Identify and reproduce every line holding the string "follow".

◆ ◆ ◆ ◆

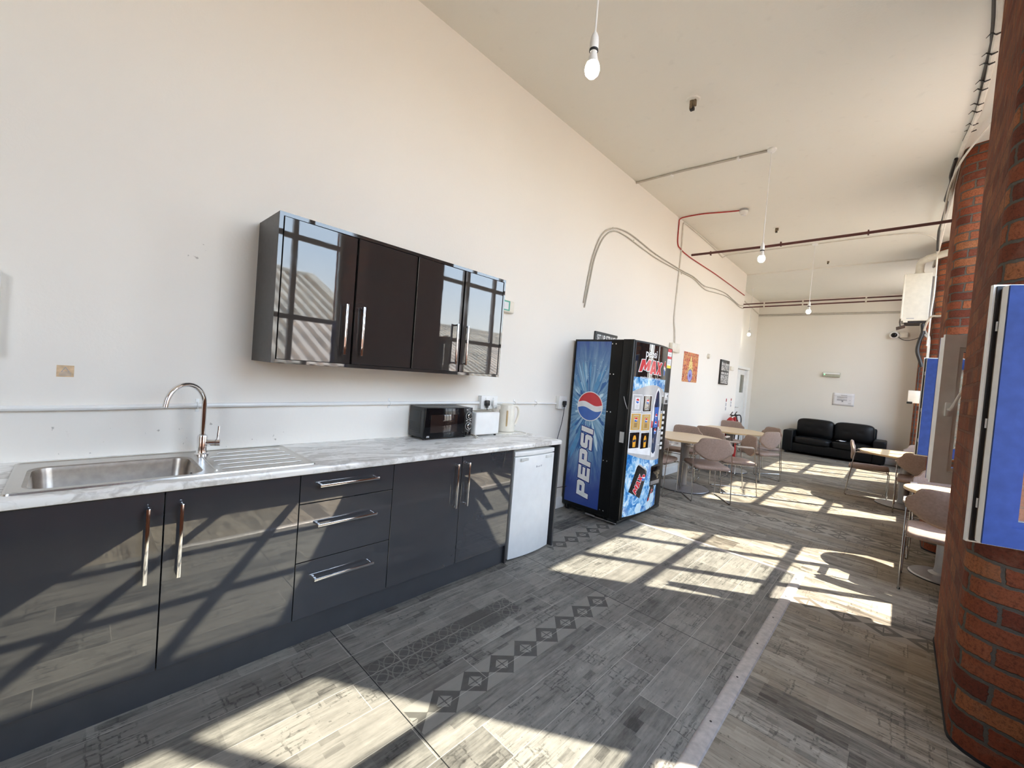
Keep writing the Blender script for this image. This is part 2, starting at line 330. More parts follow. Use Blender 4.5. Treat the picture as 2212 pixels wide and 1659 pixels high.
def mat_brick(name, rows=0.083, bw=0.235, worn=False):
    n = NT(name); uv = n.uv(); p = n.pos()
    wob = n.m('ADD', n.m('MULTIPLY', n.m('SUBTRACT', n.noise(uv, 7, 2), 0.5), 0.03), n.m('MULTIPLY', n.m('SUBTRACT', n.noise(uv, 45, 3), 0.5), 0.016)); s = n.sep(uv)
    vv = n.comb(n.m('ADD', s[0], wob), n.m('ADD', s[1], n.m('MULTIPLY', wob, 0.7)), 0)
    c, fac = n.brick(vv, bw, rows, 0.0085, 0.5, 1.0, (1, 1, 1), (0, 0, 0), (0.5, 0.5, 0.5), 0.35)
    tint = n.ramp(n.m('ADD', n.m('MULTIPLY', c, 0.7), n.m('MULTIPLY', n.noise(uv, 3.2, 3), 0.3)), [(0.1, (0.19, 0.055, 0.036)), (0.40, (0.38, 0.100, 0.050)), (0.72, (0.52, 0.165, 0.075)), (0.97, (0.66, 0.28, 0.115))])
    gr = n.noise(p, 75, 7, 0.8); mo = n.noise(p, 12, 4, 0.6)
    tint = n.mix(n.m('MULTIPLY', n.ramp(gr, [(0.48, 0.0), (0.62, 1.0)]), 0.62), tint, (0.085, 0.034, 0.024))
    tint = n.mix(n.m('MULTIPLY', n.ramp(mo, [(0.55, 0.0), (0.75, 1.0)]), 0.35), tint, (0.42, 0.24, 0.16))
    mort = n.mix(gr, (0.11, 0.095, 0.08), (0.26, 0.22, 0.18))
    col = n.mix(n.m('MULTIPLY', n.ramp(fac, [(0.25, 0.0), (0.7, 1.0)]), 0.35 if worn else 1.0), tint, mort)
    if worn:   # scraped, weather-streaked face
        q = n.noise(n.comb(n.m('MULTIPLY', s[0], 14), n.m('MULTIPLY', s[1], 2.6), 0.0), 2.0, 7, 0.7)
        col = n.mix(n.ramp(q, [(0.42, 0.0), (0.62, 0.85)]), col, (0.24, 0.125, 0.085)); col = n.mix(n.ramp(q, [(0.30, 0.6), (0.44, 0.0)]), col, (0.66, 0.34, 0.20))
    sp = n.ramp(n.noise(p, 1.3, 3), [(0.62, 0.0), (0.72, 1.0)]); col = n.mix(n.m('MULTIPLY', sp, n.m('MULTIPLY', gr, 0.5)), col, (0.55, 0.47, 0.40))
    n.bump(n.m('ADD', n.m('MULTIPLY', fac, -1.6), n.m('ADD', n.m('MULTIPLY', gr, 1.2), n.m('MULTIPLY', mo, 0.7))), 1.0, 0.016)
    return n.set(col=col, rough=0.9, spec=0.2)
M_BRICK = mat_brick('red_brick'); M_BRICKW = mat_brick('weathered_brick_face', worn=True)

def mat_gloss(name, col, ior=2.0, wave=0.0, rough=0.02, var=0.05, wscale=7):
    n = NT(name); p = n.obj(); k = n.noise(p, 10, 3)
    c = n.mix(k, tuple(x * (1 - var) for x in col), tuple(x * (1 + var) for x in col))
    sm = n.ramp(n.noise(p, 6, 4, 0.6, 0.6), [(0.5, 0.0), (0.85, 1.0)])
    if wave: n.bump(n.noise(p, wscale, 2), wave, 0.004)
    return n.set(col=c, rough=n.m('ADD', rough, n.m('MULTIPLY', sm, 0.05)), ior=ior)
M_GLOSS = mat_gloss('graphite_gloss_door', (0.042, 0.043, 0.048), 1.95, 0.02)
M_GLOSSW = mat_gloss('black_gloss_door', (0.030, 0.027, 0.026), 1.66, 0.02)
M_CARC = plain('graphite_matt_panel', (0.040, 0.040, 0.043), 0.38)
M_PLINTH = plain('graphite_plinth', (0.040, 0.041, 0.046), 0.33, ior=1.7)
M_CHROME = plain('polished_chrome', (0.80, 0.80, 0.81), 0.09, 1.0, 0.02)
M_CHAIRMETAL = plain('chair_steel_wire', (0.58, 0.56, 0.53), 0.22, 1.0, 0.04)
M_STEEL = NT('brushed_steel')
_p = M_STEEL.obj(); _n = M_STEEL.noise(M_STEEL.vmul(_p, (60, 4, 60)), 3, 5, 0.7)
M_STEEL.bump(_n, 0.05, 0.002); M_STEEL = M_STEEL.set(col=M_STEEL.mix(_n, (0.52, 0.50, 0.47), (0.70, 0.68, 0.65)), metal=1.0, rough=0.27)
M_BOWL = plain('dull_steel', (0.40, 0.36, 0.32), 0.33, 1.0, 0.12, 30)
M_BLACK = plain('black_plastic', (0.010, 0.010, 0.010), 0.34)
M_BLACKG = mat_gloss('black_glass', (0.005, 0.005, 0.006), 1.33, 0.0, 0.08)
M_MWSIDE = plain('dark_grey_steel_casing', (0.030, 0.033, 0.036), 0.36)
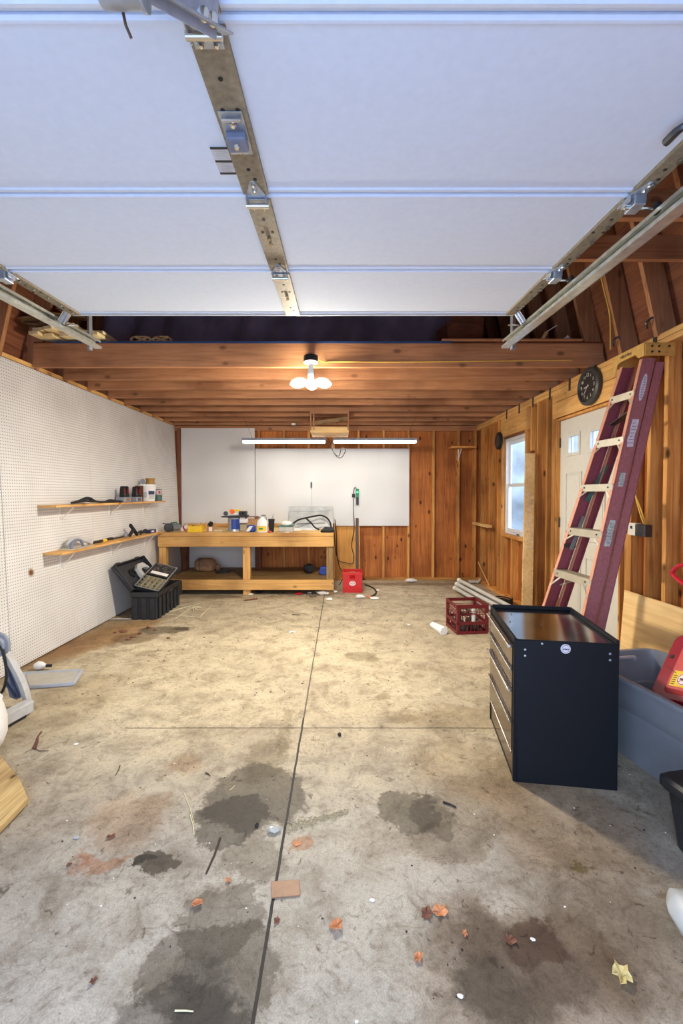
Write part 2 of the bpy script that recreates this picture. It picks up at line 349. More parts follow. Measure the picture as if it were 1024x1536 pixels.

◆ ◆ ◆ ◆

FINAL ANSWER
Keep writing the Blender script for this image. This is part 2, starting at line 330. More parts follow. Use Blender 4.5. Treat the picture as 2212 pixels wide and 1659 pixels high.
Write part 2 of the bpy script that recreates this picture. It picks up at line 349. More parts follow. Measure the picture as if it were 1024x1536 pixels.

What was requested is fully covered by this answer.